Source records
----------------------------------------

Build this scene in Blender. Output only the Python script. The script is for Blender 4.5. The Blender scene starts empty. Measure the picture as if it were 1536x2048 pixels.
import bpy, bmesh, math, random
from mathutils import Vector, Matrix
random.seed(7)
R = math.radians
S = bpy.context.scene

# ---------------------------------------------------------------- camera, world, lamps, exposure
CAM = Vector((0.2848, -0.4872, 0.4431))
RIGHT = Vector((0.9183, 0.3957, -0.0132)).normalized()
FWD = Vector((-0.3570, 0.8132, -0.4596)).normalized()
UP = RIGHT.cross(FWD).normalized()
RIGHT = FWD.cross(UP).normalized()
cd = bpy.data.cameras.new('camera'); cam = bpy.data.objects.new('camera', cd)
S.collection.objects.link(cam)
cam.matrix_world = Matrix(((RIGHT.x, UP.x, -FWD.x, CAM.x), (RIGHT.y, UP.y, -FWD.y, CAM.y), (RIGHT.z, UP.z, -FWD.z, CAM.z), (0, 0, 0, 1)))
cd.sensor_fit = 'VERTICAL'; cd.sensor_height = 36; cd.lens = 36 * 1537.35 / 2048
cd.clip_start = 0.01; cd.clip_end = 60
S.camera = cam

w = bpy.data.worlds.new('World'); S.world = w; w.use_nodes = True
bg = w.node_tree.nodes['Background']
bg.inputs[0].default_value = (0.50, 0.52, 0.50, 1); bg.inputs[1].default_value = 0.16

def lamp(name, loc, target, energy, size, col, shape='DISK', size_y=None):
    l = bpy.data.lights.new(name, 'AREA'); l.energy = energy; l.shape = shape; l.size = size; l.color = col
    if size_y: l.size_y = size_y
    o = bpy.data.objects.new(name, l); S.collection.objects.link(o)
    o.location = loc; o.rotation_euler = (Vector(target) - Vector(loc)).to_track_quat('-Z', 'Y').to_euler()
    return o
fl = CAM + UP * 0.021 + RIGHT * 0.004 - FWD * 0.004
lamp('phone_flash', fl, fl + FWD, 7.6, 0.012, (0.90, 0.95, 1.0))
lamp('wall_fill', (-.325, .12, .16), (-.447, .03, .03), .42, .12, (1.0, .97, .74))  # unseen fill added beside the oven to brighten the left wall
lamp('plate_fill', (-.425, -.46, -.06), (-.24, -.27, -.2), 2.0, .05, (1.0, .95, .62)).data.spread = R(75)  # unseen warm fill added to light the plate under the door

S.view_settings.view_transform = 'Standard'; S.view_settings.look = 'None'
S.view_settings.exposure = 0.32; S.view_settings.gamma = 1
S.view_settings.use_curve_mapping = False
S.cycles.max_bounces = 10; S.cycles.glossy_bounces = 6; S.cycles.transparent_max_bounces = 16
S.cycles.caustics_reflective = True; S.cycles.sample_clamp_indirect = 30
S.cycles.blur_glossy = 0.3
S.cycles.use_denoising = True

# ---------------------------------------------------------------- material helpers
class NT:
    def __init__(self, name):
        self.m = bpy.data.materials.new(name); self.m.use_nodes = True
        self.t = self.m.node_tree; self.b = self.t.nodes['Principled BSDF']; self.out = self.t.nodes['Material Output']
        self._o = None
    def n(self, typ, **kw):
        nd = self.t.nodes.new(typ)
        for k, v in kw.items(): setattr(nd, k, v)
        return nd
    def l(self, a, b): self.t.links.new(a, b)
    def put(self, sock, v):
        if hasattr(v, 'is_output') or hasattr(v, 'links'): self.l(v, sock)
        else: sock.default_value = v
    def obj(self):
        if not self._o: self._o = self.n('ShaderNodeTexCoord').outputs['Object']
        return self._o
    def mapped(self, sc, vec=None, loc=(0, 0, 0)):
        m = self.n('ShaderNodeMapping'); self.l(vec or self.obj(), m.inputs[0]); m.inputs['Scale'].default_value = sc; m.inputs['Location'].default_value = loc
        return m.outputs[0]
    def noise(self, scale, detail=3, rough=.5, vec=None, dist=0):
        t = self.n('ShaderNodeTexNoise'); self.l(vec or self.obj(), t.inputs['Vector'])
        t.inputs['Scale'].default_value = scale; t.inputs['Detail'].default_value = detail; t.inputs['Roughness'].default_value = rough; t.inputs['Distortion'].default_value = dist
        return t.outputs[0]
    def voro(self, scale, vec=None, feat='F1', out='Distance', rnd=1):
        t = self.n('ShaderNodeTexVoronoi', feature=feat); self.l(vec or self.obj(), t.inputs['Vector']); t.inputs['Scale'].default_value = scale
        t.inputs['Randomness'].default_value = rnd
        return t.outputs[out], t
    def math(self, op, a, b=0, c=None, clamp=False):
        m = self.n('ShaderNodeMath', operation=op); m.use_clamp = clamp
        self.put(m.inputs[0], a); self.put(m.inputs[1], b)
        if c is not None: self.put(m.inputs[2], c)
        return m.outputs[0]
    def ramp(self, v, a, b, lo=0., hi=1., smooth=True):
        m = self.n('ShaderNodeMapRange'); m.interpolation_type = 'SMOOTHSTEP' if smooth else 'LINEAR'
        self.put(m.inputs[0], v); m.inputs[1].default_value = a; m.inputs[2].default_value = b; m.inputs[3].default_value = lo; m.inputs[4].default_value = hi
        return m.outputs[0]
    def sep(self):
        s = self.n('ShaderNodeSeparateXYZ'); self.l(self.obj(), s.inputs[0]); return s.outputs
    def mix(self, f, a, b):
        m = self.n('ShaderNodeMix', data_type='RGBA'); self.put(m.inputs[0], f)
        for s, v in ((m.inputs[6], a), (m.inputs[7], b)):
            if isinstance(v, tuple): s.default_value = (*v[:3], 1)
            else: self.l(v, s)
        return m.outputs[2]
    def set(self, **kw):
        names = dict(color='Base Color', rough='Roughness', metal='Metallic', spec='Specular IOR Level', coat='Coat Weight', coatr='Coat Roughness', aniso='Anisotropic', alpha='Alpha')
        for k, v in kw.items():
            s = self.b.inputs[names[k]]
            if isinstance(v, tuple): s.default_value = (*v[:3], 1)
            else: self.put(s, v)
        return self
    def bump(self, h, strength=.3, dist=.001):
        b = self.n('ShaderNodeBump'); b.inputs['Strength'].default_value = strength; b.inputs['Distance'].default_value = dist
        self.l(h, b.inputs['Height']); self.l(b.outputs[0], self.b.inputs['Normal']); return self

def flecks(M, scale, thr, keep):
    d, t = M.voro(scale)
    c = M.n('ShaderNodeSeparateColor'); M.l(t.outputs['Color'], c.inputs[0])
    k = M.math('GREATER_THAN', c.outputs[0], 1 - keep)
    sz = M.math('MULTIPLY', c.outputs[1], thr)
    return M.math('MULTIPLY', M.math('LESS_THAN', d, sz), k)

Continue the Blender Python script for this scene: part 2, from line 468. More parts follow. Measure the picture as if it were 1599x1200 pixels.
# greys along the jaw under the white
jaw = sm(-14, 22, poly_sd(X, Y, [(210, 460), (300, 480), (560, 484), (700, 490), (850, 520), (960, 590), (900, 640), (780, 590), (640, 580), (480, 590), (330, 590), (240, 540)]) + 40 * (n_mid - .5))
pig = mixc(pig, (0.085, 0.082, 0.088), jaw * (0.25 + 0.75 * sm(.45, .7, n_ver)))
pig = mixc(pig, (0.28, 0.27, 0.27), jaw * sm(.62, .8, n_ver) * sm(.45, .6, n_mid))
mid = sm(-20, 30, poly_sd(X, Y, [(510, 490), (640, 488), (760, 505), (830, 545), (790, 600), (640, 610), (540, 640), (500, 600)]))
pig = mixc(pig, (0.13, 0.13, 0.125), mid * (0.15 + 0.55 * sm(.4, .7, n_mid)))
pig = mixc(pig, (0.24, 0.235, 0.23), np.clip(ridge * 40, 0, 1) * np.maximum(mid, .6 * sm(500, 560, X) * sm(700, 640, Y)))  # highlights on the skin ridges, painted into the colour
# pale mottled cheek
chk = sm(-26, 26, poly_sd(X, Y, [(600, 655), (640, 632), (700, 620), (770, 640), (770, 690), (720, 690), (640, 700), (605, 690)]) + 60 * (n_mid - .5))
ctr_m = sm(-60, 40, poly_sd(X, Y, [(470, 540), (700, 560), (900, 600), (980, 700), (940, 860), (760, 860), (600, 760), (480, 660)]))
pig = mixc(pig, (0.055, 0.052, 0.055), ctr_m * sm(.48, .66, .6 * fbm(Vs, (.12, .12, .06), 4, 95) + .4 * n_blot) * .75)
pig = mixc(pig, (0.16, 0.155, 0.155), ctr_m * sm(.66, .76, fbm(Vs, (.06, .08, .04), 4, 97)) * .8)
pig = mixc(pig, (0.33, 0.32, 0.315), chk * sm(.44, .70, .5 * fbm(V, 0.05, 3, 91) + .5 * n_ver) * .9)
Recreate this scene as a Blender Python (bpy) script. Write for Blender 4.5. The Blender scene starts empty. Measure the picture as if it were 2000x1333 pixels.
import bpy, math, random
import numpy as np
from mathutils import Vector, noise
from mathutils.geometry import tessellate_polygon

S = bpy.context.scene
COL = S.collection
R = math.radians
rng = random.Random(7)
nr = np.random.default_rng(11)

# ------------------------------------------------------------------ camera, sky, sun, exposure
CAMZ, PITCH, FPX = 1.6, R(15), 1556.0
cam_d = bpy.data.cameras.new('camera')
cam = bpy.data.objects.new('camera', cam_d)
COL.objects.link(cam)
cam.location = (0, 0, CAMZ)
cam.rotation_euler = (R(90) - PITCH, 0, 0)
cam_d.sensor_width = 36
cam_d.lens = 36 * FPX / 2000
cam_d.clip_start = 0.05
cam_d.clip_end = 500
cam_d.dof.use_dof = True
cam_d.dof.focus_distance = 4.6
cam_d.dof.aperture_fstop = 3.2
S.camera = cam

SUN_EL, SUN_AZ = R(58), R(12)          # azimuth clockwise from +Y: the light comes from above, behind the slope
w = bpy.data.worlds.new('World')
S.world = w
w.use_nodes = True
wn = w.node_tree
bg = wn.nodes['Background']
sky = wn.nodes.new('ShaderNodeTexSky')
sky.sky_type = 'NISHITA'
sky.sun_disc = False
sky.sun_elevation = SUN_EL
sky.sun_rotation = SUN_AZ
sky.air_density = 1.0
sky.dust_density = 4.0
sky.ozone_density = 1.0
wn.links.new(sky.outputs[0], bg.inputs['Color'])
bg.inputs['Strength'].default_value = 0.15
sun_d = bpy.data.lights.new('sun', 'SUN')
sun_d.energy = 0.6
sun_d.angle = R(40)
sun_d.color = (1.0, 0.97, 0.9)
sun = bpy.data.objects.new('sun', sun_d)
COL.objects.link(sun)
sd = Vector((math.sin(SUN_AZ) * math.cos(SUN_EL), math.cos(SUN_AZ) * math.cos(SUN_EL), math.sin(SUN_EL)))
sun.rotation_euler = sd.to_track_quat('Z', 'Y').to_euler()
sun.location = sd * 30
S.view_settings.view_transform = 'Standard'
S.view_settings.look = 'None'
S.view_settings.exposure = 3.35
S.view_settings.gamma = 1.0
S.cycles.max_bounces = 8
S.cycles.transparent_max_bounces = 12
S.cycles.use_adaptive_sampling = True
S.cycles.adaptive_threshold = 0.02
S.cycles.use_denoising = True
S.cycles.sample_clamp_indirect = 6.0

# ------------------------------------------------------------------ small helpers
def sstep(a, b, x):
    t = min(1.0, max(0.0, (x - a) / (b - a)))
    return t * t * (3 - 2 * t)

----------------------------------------

Repeat word for word the lines from the line with "Recreate this scene" to the line with "nr = np.random.default_rng(11)", both lines included.

* WRITTEN ANSWER
Recreate this scene as a Blender Python (bpy) script. Write for Blender 4.5. The Blender scene starts empty. Measure the picture as if it were 2000x1333 pixels.
import bpy, math, random
import numpy as np
from mathutils import Vector, noise
from mathutils.geometry import tessellate_polygon

S = bpy.context.scene
COL = S.collection
R = math.radians
rng = random.Random(7)
nr = np.random.default_rng(11)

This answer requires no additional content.